BY Brock ThiessenPublished Jul 24, 2019

Meek Mill's infamous 2008 conviction on gun and drug charges is being overturned and thrown out following a decade-plus legal battle.

A Pennsylvania appeals court made the ruling today, the Associated Press reports, with a three-judge panel unanimously granting the rapper a new trial due to new evidence of alleged police corruption. They said Mill would most likely be acquitted if the case is retried.

"We conclude the after-discovered evidence is of such a strong nature and character that a different verdict will likely result at a retrial," the opinion said.

The Pennsylvania Superior Court also overturned a trial judge's parole violation findings, which sent Mill back to prison in 2017 for five months, pulling the judge off the case.
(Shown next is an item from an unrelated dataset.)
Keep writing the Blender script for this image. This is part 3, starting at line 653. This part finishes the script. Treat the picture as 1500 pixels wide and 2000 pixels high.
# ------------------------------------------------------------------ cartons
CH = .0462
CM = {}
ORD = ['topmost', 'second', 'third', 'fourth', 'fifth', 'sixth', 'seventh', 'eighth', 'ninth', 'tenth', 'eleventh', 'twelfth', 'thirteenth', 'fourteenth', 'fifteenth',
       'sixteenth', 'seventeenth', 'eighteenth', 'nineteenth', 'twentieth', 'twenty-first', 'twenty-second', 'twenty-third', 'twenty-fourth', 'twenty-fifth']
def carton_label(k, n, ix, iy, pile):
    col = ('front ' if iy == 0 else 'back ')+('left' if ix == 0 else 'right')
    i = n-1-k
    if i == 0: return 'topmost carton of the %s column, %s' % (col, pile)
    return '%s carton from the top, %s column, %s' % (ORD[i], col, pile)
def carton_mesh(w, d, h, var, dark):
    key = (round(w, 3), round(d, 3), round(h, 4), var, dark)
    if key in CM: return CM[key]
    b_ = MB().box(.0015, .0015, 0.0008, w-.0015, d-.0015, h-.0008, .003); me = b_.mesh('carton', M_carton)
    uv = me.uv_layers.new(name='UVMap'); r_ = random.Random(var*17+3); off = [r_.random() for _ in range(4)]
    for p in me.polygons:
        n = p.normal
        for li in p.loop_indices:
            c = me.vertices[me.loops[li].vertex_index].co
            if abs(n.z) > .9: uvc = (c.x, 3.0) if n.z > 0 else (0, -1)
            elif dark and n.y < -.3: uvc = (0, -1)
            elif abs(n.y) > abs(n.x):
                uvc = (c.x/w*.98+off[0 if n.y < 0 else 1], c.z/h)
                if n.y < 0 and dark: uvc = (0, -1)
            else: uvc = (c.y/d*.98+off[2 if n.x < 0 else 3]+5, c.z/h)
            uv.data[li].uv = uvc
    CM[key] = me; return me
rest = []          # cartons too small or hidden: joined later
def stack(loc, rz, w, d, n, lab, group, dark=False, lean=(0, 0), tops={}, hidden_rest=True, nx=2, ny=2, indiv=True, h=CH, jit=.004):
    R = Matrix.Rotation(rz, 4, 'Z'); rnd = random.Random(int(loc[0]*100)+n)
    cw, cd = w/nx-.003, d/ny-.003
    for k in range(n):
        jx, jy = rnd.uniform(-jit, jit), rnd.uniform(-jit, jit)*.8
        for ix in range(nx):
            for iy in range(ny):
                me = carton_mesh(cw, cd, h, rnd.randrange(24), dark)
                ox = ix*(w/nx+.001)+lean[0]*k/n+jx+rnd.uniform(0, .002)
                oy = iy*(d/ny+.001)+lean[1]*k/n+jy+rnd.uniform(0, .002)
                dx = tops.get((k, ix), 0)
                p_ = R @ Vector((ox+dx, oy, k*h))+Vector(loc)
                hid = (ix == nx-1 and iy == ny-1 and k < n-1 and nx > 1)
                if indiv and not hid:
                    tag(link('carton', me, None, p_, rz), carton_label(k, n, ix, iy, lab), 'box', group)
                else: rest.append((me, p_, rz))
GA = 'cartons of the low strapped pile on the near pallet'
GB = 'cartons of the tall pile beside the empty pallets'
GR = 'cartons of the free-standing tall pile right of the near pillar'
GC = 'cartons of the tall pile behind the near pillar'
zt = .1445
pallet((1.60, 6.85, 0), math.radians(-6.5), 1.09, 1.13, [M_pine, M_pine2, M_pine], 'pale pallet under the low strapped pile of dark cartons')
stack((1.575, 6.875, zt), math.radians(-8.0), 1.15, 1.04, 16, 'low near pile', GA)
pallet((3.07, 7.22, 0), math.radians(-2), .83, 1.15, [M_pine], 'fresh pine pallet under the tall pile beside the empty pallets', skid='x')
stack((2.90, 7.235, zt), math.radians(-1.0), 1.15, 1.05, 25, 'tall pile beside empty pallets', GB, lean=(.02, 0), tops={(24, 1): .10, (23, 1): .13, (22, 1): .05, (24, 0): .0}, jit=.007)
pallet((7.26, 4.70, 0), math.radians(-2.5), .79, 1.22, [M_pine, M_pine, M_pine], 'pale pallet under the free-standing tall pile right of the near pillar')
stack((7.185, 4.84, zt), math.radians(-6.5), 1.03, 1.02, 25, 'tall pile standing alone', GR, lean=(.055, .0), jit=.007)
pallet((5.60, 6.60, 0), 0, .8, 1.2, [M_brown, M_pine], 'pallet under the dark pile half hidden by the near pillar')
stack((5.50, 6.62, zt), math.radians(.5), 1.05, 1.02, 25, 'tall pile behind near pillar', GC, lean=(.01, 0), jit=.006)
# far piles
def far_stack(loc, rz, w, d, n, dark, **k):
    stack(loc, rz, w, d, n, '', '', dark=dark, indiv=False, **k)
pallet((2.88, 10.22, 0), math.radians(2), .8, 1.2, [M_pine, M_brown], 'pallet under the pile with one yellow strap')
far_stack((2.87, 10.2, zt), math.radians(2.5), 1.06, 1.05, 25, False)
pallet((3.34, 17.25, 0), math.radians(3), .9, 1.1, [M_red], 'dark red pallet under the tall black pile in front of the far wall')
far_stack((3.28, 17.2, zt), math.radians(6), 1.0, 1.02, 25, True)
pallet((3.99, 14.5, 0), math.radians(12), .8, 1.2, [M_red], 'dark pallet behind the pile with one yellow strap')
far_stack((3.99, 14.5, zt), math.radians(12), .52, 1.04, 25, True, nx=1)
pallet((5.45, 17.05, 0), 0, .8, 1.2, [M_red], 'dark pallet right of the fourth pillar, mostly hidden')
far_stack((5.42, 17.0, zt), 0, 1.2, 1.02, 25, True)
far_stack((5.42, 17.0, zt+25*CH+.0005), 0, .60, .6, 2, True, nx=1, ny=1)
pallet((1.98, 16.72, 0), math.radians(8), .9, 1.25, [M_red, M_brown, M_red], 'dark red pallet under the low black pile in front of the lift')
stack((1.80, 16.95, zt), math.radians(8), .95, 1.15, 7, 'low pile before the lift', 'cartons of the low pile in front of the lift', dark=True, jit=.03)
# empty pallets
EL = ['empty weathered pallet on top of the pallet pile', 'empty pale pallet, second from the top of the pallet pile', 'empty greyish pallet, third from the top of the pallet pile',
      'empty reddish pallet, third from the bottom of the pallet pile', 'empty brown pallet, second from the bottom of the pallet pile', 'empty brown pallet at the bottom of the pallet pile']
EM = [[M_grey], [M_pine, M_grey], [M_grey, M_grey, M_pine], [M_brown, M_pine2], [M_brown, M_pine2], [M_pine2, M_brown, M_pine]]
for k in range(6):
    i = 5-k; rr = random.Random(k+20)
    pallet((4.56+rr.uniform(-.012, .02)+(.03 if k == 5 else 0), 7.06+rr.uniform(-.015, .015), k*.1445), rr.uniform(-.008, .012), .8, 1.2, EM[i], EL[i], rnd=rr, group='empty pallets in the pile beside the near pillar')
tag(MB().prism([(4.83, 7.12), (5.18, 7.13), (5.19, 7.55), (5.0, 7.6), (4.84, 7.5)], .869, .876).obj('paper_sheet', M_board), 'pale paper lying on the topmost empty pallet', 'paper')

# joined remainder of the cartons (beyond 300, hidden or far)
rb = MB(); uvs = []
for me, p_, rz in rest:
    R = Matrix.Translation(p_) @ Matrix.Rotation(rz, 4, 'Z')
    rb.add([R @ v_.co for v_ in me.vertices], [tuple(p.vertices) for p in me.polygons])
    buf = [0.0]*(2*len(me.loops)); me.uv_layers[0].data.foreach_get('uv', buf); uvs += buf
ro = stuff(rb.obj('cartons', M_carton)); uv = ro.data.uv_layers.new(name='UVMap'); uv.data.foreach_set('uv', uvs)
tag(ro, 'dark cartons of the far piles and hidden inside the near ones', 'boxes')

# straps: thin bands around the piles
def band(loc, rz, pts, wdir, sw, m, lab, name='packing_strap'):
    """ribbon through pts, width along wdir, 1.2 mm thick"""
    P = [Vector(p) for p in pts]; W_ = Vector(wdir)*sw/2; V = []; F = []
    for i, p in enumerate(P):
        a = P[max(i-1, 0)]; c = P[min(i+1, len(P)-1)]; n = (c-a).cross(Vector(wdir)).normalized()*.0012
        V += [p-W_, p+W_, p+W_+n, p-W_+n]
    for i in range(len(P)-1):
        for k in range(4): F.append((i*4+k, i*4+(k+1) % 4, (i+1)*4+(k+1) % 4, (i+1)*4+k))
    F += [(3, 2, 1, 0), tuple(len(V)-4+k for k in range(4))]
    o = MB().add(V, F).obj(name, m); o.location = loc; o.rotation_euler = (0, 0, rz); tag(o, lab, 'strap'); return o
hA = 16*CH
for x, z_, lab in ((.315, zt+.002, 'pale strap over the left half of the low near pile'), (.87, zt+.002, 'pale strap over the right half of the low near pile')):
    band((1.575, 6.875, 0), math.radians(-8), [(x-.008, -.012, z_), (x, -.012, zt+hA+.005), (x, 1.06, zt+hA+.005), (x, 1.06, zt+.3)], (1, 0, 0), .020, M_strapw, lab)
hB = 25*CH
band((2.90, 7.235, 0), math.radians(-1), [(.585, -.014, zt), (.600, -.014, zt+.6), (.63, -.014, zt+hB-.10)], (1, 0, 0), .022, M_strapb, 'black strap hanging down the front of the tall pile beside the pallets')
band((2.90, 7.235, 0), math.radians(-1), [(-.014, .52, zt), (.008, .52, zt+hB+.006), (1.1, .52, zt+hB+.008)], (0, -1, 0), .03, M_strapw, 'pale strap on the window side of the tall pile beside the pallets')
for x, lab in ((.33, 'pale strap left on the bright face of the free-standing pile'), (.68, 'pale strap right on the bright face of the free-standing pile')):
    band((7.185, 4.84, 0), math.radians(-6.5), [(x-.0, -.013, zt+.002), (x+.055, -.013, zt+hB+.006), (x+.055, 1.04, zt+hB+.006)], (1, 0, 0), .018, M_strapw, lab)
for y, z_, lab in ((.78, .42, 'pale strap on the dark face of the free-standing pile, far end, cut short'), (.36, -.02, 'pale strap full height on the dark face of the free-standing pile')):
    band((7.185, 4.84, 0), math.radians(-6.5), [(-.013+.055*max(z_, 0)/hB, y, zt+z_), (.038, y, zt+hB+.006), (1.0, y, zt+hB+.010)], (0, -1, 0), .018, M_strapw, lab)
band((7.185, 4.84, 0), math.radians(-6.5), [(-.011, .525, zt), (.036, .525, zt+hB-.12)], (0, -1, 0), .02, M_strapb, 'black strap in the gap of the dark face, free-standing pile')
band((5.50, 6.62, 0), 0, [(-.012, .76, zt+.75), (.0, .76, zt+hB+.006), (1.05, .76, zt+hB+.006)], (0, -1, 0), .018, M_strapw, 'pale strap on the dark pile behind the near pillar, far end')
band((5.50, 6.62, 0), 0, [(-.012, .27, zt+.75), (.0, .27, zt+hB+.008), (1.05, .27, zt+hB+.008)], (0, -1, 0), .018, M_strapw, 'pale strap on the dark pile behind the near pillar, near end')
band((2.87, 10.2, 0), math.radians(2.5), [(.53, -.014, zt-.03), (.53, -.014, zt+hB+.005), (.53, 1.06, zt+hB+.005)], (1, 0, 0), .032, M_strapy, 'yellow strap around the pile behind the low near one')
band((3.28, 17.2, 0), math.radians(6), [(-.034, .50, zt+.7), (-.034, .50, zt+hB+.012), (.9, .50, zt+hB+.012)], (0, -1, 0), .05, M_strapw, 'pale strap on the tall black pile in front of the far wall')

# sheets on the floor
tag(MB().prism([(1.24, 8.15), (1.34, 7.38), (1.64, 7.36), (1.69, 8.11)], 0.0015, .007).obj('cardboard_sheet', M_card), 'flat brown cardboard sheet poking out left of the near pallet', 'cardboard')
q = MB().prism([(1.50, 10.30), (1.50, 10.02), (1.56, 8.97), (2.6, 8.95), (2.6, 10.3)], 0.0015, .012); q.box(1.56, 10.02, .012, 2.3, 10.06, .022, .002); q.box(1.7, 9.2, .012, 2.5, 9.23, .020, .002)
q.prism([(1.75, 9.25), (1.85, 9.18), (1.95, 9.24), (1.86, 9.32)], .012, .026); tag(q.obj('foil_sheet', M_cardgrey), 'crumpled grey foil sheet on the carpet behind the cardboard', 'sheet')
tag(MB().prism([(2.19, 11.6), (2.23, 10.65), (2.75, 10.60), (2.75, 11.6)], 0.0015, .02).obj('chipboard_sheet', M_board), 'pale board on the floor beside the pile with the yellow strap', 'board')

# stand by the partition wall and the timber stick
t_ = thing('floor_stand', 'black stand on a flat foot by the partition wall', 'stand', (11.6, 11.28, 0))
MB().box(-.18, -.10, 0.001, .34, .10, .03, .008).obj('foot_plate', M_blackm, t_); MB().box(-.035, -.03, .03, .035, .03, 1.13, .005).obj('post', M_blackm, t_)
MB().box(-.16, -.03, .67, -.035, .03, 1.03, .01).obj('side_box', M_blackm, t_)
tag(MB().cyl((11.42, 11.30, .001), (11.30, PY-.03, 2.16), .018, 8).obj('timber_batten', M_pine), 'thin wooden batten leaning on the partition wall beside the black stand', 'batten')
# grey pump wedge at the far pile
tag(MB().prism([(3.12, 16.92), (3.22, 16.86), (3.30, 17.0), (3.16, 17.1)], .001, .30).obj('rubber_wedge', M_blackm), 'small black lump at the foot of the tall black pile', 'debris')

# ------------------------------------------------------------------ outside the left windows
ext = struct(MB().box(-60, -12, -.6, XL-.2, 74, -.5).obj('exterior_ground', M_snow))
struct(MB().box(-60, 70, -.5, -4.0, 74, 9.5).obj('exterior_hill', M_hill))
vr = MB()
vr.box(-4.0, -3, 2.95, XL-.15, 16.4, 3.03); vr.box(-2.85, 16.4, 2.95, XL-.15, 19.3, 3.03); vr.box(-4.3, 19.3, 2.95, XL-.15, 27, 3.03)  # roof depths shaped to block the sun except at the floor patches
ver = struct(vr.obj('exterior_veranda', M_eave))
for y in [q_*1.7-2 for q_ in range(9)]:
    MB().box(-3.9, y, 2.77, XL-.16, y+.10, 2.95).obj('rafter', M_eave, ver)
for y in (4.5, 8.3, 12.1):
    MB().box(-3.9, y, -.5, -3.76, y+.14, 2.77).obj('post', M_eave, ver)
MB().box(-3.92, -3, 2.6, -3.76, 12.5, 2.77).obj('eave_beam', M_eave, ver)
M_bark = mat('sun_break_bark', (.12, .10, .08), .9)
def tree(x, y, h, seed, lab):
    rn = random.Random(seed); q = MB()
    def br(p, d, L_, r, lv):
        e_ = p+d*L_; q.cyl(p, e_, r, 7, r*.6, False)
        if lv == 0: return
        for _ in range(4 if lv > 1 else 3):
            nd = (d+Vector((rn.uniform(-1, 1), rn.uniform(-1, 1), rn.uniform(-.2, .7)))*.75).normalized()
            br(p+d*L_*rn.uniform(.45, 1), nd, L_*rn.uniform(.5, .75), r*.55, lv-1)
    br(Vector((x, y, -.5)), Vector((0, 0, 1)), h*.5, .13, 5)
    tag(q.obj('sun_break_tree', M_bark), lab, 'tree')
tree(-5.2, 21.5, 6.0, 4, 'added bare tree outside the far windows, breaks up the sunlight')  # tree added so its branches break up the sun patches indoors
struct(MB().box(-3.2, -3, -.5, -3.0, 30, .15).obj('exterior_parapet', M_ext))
Controversial Common Pleas Judge Genece Brinkley had been keeping the rapper on probation for 10 years over his arrest in 2007 at age 19. In the years since, the now 32-year-old has repeatedly been called back to the court over technical violations of his parole, most of which involved travel issues.

Over the years, Meek's lawyers have argued that Brinkley's treatment of the rapper was biased.

In the years since his conviction, Mill has become a symbol for criminal justice reform in the U.S.